Thursday 15 December 2011

paperwork reduction act or schwarzgeld

Der Speigel (auf englisch) reports that in response to the reporting burdens coming with the enforcement of the US Foreign Account Tax Compliance Act (FATCA), starting in 2013, many European banks are barring or dropping their American clientele. Brokerage services, small business with American partners as well as accounts with assets of more than $50 000 must be identified and reported back to the US Internal Revenue Service.

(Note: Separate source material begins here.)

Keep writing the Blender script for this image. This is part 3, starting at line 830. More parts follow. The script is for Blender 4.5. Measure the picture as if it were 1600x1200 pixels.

Servicing such a constraint would cost significantly more, by several fold, than the revenue than the IRS expects to capture from this inspection, not to mention investment opportunities lost over this entanglement and ignoring the fact that the IRS is assigning (without commission) foreign banks the task of collecting money for them. For now, regular giro and savings accounts are not covered by this American provision but may well be in the future. Merely having investments in US assets, without any direct US shareholders, may even make a financial institution liable.  This is bound to have some serious repercussions, not least of which could be retaliation or reciprocation--payback which no one can afford on top of reduced investment in exchange for vanishing gains.  If a year and more out, some American accounts are already being abandoned, imagine how this might escalate.  Being out of compliance could result in a withholding on placed on the foreign bank’s earnings from American sources, but given that the demands of the reporting, detailed transactions, are in clear and pointed violation with German and EU privacy laws, it may be simpler and safer for some banks and businesses to be bullied into paying this transaction, maintenance fee.